On 11/8/22 21:20, Mark Nelson wrote:
Hi Folks,

I thought I would mention that I've released a couple of performance articles on the Ceph blog recently that might be of interest to people:

For sure, thanks a lot, it's really informative!

Can we also ask for special requests? One of the things that would help us (and CephFS users in general) is how performance of CephFS for small files (~512 bytes, 2k up to say 64K) is impacted by the amount of PGs a CephFS metadata pool has.

That's an interesting question.  I wouldn't really expect the metadata pool PG count to have a dramatic effect here at counts that result in reasonable pseudo-random distribution.  Have you seen otherwise?

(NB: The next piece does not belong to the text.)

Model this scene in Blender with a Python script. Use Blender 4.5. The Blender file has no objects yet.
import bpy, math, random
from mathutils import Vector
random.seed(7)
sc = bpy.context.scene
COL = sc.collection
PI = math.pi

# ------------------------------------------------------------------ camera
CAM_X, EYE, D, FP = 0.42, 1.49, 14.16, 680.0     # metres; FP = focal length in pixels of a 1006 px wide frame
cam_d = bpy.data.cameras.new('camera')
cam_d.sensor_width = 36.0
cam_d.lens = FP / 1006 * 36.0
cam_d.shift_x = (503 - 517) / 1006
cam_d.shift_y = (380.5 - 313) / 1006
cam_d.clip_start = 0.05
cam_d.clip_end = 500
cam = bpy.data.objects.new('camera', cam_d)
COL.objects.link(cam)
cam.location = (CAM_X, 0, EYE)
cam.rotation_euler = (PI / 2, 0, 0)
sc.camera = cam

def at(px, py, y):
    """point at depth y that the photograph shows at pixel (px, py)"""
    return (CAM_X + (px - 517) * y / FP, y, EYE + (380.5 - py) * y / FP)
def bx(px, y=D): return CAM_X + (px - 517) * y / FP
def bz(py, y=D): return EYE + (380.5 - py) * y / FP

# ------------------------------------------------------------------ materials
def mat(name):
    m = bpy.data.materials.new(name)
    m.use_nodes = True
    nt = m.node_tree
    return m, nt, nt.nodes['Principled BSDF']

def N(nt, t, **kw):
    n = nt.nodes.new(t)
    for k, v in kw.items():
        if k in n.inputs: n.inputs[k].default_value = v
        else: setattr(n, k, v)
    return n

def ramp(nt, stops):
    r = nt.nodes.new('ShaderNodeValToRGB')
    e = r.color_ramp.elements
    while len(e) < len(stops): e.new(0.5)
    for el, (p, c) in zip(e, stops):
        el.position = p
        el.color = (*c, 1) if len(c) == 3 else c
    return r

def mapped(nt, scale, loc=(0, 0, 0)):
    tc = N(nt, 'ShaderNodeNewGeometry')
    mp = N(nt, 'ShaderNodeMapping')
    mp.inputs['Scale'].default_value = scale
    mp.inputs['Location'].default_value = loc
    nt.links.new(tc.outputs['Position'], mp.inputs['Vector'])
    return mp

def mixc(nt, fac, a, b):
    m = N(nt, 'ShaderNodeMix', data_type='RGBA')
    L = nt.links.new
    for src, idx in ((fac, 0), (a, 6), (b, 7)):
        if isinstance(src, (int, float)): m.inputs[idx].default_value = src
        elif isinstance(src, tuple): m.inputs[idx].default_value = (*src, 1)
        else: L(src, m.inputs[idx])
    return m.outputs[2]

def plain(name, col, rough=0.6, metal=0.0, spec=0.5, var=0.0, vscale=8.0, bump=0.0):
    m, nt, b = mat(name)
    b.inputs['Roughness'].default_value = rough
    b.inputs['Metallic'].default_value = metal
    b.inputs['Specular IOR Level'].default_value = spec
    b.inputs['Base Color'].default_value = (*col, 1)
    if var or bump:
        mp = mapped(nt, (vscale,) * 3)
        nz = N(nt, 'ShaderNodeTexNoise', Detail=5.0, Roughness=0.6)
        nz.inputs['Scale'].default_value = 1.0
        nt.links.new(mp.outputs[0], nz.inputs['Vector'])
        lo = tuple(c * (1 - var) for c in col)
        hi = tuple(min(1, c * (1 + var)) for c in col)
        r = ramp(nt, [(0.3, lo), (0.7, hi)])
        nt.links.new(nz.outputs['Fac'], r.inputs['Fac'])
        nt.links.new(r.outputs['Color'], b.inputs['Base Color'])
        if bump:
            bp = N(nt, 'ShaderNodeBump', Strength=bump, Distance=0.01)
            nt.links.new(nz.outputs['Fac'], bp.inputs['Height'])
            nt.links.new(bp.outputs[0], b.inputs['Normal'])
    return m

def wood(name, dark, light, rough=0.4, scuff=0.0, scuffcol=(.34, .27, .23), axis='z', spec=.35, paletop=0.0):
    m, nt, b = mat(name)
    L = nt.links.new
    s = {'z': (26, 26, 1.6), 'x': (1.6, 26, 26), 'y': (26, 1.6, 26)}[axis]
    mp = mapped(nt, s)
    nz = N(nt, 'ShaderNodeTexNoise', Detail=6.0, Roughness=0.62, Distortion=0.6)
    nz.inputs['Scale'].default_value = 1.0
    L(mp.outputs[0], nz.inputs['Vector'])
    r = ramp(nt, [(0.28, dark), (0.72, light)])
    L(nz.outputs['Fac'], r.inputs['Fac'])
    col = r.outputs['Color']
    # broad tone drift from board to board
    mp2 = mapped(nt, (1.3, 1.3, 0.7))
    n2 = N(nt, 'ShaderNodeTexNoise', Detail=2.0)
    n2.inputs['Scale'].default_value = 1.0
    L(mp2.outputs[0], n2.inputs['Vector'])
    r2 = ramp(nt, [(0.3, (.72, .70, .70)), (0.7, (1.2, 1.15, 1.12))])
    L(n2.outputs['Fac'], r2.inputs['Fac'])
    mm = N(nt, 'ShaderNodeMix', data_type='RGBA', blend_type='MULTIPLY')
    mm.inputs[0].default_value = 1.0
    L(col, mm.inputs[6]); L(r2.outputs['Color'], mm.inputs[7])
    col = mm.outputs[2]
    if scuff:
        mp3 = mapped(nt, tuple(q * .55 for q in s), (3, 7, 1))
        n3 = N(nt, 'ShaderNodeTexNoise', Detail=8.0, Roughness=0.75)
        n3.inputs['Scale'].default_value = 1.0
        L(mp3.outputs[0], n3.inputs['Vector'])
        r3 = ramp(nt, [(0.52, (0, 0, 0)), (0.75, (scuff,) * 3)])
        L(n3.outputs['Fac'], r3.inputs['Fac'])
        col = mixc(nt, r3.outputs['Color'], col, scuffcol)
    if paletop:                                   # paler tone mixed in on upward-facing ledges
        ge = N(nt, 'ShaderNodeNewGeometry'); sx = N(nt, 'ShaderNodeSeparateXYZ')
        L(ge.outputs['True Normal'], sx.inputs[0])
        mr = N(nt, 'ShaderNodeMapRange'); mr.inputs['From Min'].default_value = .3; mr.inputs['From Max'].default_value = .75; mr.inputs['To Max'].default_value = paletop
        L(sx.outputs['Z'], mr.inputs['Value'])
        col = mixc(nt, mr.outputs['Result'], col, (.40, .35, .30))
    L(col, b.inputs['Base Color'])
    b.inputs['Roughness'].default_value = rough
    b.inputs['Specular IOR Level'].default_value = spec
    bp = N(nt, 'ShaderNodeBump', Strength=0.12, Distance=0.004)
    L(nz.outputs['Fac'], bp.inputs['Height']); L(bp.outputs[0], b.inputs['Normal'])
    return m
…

Question that might be answered:

- does it help to provision more PGs for workloads that rely heavily on OMAP usage by the MDS (or is RocksDB the bottleneck in all cases)?

Tests that might be useful:

- rsync (single threaded, worst case)
- fio random read / write tests with varying io depths and threads
- The CephFS devs might know some performance tests in this context

FWIW I wrote the libcephfs backend code for the IOR and mdtest benchmarks used in the IO500 test suite.  Typically I've seen that libcephfs and kernel cephfs are competitive with RBD for small random writes over a small file set.  It's when you balloon to huge numbers of directories/files that CephFS can have problems with the way dirfrags are distributed across active MDSes. Directory pinning can help here if you have files nicely distributed across lots of directories.  If you have a lot of files in a single directory it can become a problem.



One of the tricky things with doing these benchmarks, is that the PG placement over the OSDs might heavily impact performance all by itself, as primary PGs are not placed in the same way with different amount of PGs in the pool. Therefore, ideally, the primaries are balanced as evenly possible. I'm eagerly awaiting the Ceph virtual 2022 talk "New workload balancer in Ceph". Having the primaries balanced before these benchmarks run seems to be a prerequisite to do a "apples to apples" comparison.

There can be an effect to having poor primary distributions across OSDs, but typically it's been subtle in my experience at moderately high PG counts.  The balancer work is certainly interesting though, especially when can't have or don't want a lot of PGs.